Same here, probably of similar age.

I'm on Oxford, so wideband.

Reply to
PeterC

Wasn't the rain affecting satellite signals? The analogues are FM.

And does this not depend on whether there's any AGC system? FM receivers often don't rely simply on amplitude limiting. Also, limiting itself is effectively a form of AGC (albeit crude). As the signal gets weaker, the system overall gain winds up so that a constant signal level is presented at the detector, and this brings up the noise level.

As long as the noise is well below the signal, the FM capture effect suppresses the AM noise, and you get a 'clean' signal. However, when the noise becomes nearly as strong as the signal, the recovered signal-to-noise deteriorates rapidly. On FM video, that's when you get the 'sparklies'. Below the 'knee' where the capture effect occurs, the reduction of signal-to-noise is more-or-less inversely proportional to the signal level.

Reply to
Ian Jackson

Well I dont find that.

Sports is particularly irritating - you get compression artefacts round all moving objects.

I think, but am not sure, that different sets handle this better or worse.

In my experience, the

ONly have freeview.

It uses more bandwith and carries more information. This shows up.

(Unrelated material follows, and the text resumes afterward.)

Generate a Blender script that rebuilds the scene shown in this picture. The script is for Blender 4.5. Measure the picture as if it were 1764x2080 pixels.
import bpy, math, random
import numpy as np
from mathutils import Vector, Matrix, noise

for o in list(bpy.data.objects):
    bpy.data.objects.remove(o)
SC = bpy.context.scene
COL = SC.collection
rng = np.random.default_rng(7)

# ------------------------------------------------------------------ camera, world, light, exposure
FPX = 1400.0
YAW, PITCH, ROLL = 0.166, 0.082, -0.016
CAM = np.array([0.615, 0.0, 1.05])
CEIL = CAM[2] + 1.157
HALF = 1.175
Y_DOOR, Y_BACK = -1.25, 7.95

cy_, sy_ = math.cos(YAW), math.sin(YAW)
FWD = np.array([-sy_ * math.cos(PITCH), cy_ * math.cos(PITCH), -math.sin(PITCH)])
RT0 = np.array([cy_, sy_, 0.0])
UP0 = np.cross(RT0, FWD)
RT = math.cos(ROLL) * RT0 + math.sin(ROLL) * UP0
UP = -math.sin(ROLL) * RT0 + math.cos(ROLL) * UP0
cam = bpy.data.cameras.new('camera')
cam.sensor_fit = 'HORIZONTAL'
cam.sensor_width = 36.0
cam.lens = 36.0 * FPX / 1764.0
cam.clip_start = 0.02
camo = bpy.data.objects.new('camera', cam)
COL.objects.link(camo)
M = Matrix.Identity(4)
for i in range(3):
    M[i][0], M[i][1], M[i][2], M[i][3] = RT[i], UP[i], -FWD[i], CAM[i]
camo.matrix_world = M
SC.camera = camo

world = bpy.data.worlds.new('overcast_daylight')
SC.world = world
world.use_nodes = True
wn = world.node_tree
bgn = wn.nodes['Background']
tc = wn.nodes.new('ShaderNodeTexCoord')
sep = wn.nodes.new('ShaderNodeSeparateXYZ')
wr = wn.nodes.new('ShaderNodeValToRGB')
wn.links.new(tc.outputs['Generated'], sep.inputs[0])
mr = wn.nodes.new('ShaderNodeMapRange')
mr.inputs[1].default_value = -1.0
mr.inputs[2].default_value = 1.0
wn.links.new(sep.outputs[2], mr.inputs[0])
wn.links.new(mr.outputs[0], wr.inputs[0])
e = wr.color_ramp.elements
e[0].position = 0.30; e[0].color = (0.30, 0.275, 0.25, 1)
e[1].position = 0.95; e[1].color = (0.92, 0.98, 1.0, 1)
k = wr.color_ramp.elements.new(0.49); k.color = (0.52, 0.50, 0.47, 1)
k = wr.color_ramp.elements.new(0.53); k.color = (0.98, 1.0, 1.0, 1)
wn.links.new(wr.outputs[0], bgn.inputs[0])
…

Depending on how compressed the channel is, and how good the decoders, it can be pretty horrible actually.

Reply to
The Natural Philosopher

Well thats is not the way I have found it. Weak signals are better on digital than on analogue. I have found that if the digital is undisplayable, the analogue is usually a ghost lost noise almost completely.

Reply to
The Natural Philosopher

Its only a feature of wideband FM.

And IIRC the analogue video is AM antyway, not FM.